[START Information supplied]

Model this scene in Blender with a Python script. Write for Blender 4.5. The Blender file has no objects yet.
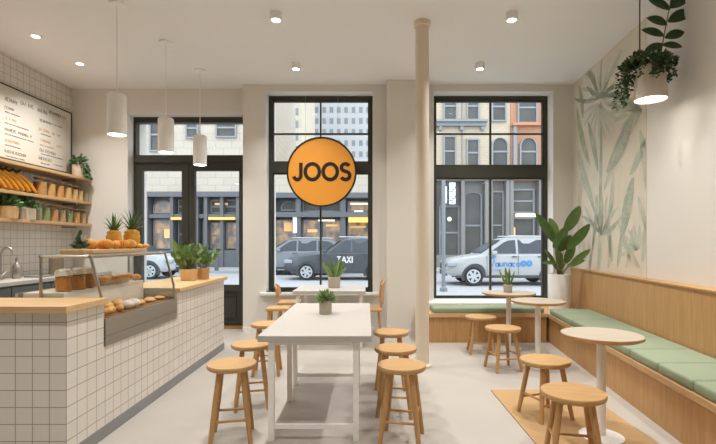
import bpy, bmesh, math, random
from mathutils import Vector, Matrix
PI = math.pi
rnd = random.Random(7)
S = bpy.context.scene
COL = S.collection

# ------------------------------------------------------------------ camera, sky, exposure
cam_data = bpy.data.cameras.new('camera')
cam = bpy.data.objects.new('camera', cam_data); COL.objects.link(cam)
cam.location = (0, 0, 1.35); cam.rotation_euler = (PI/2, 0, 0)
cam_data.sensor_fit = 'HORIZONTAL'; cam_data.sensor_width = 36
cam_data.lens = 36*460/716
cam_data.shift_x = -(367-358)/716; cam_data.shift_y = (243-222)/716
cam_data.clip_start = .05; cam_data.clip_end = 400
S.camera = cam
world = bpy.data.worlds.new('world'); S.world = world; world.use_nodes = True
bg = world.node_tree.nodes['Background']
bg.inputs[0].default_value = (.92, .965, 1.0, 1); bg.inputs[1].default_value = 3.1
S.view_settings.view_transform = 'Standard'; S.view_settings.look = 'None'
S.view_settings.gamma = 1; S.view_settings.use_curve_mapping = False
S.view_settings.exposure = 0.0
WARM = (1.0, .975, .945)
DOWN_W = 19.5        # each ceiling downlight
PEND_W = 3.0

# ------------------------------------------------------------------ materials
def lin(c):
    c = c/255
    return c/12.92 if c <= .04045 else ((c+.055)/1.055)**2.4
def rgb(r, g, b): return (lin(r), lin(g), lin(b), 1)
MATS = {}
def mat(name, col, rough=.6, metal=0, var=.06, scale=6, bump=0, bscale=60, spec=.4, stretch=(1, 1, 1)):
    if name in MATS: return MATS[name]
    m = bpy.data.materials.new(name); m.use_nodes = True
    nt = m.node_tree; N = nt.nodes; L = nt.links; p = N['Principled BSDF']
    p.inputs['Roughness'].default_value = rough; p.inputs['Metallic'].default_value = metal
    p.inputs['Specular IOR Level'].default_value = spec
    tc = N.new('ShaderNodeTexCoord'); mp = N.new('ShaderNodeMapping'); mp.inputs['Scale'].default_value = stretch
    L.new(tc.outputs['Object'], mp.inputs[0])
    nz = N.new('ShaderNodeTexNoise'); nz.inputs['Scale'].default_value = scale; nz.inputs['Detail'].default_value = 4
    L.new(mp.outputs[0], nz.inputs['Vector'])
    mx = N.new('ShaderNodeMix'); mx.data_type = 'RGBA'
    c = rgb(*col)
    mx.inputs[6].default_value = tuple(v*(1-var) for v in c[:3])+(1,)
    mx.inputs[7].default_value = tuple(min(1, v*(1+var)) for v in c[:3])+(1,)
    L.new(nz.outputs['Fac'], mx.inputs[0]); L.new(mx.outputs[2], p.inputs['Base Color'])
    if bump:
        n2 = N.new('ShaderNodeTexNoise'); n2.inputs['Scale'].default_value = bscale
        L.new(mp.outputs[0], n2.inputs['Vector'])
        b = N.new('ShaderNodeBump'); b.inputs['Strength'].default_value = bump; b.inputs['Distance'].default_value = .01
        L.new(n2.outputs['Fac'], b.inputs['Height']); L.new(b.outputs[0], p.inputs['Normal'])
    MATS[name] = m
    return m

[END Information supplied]

§ **To be done**:
Return nothing but the lines running from the start of the data to the line with "COL = S.collection", please, both ends included and no pictures.

§ **Completed exercise**:
Model this scene in Blender with a Python script. Write for Blender 4.5. The Blender file has no objects yet.
import bpy, bmesh, math, random
from mathutils import Vector, Matrix
PI = math.pi
rnd = random.Random(7)
S = bpy.context.scene
COL = S.collection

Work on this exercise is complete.